** Begin Data block **
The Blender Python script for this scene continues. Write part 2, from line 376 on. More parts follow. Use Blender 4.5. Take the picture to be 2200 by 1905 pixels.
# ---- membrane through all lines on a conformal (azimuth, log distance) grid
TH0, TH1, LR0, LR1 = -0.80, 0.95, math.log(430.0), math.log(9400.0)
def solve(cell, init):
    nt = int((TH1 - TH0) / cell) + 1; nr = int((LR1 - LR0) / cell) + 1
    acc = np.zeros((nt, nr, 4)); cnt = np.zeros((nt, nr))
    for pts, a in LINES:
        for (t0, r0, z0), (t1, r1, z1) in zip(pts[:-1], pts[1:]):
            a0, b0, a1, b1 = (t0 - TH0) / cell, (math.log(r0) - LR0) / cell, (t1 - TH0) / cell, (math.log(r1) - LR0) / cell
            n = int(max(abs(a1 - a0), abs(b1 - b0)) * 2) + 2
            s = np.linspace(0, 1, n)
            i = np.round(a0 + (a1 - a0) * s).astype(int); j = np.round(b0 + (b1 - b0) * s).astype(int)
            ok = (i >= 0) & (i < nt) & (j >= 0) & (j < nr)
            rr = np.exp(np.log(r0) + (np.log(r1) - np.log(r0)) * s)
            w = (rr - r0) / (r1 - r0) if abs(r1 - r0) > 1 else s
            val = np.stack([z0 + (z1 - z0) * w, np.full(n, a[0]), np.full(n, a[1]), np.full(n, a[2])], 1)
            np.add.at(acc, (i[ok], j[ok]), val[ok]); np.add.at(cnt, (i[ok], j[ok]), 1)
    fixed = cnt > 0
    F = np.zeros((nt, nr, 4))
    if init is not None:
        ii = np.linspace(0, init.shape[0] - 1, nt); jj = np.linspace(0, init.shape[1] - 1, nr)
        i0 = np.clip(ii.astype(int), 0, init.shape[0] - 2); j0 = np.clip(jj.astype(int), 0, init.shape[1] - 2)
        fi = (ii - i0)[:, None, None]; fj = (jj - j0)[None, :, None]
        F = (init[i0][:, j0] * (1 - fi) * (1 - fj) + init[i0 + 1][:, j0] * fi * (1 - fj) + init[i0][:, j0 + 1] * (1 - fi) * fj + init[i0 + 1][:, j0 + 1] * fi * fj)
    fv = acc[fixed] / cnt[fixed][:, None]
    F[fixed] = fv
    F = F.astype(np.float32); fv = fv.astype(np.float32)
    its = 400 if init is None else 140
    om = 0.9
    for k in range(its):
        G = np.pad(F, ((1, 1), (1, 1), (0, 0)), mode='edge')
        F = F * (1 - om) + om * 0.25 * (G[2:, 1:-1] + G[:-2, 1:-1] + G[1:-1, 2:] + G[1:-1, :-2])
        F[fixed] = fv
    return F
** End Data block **
Task to carry out ▸ Quote each line above in full, word for word.

Exercise solution ▸
The Blender Python script for this scene continues. Write part 2, from line 376 on. More parts follow. Use Blender 4.5. Take the picture to be 2200 by 1905 pixels.
# ---- membrane through all lines on a conformal (azimuth, log distance) grid
TH0, TH1, LR0, LR1 = -0.80, 0.95, math.log(430.0), math.log(9400.0)
def solve(cell, init):
    nt = int((TH1 - TH0) / cell) + 1; nr = int((LR1 - LR0) / cell) + 1
    acc = np.zeros((nt, nr, 4)); cnt = np.zeros((nt, nr))
    for pts, a in LINES:
        for (t0, r0, z0), (t1, r1, z1) in zip(pts[:-1], pts[1:]):
            a0, b0, a1, b1 = (t0 - TH0) / cell, (math.log(r0) - LR0) / cell, (t1 - TH0) / cell, (math.log(r1) - LR0) / cell
            n = int(max(abs(a1 - a0), abs(b1 - b0)) * 2) + 2
            s = np.linspace(0, 1, n)
            i = np.round(a0 + (a1 - a0) * s).astype(int); j = np.round(b0 + (b1 - b0) * s).astype(int)
            ok = (i >= 0) & (i < nt) & (j >= 0) & (j < nr)
            rr = np.exp(np.log(r0) + (np.log(r1) - np.log(r0)) * s)
            w = (rr - r0) / (r1 - r0) if abs(r1 - r0) > 1 else s
            val = np.stack([z0 + (z1 - z0) * w, np.full(n, a[0]), np.full(n, a[1]), np.full(n, a[2])], 1)
            np.add.at(acc, (i[ok], j[ok]), val[ok]); np.add.at(cnt, (i[ok], j[ok]), 1)
    fixed = cnt > 0
    F = np.zeros((nt, nr, 4))
    if init is not None:
        ii = np.linspace(0, init.shape[0] - 1, nt); jj = np.linspace(0, init.shape[1] - 1, nr)
        i0 = np.clip(ii.astype(int), 0, init.shape[0] - 2); j0 = np.clip(jj.astype(int), 0, init.shape[1] - 2)
        fi = (ii - i0)[:, None, None]; fj = (jj - j0)[None, :, None]
        F = (init[i0][:, j0] * (1 - fi) * (1 - fj) + init[i0 + 1][:, j0] * fi * (1 - fj) + init[i0][:, j0 + 1] * (1 - fi) * fj + init[i0 + 1][:, j0 + 1] * fi * fj)
    fv = acc[fixed] / cnt[fixed][:, None]
    F[fixed] = fv
    F = F.astype(np.float32); fv = fv.astype(np.float32)
    its = 400 if init is None else 140
    om = 0.9
    for k in range(its):
        G = np.pad(F, ((1, 1), (1, 1), (0, 0)), mode='edge')
        F = F * (1 - om) + om * 0.25 * (G[2:, 1:-1] + G[:-2, 1:-1] + G[1:-1, 2:] + G[1:-1, :-2])
        F[fixed] = fv
    return F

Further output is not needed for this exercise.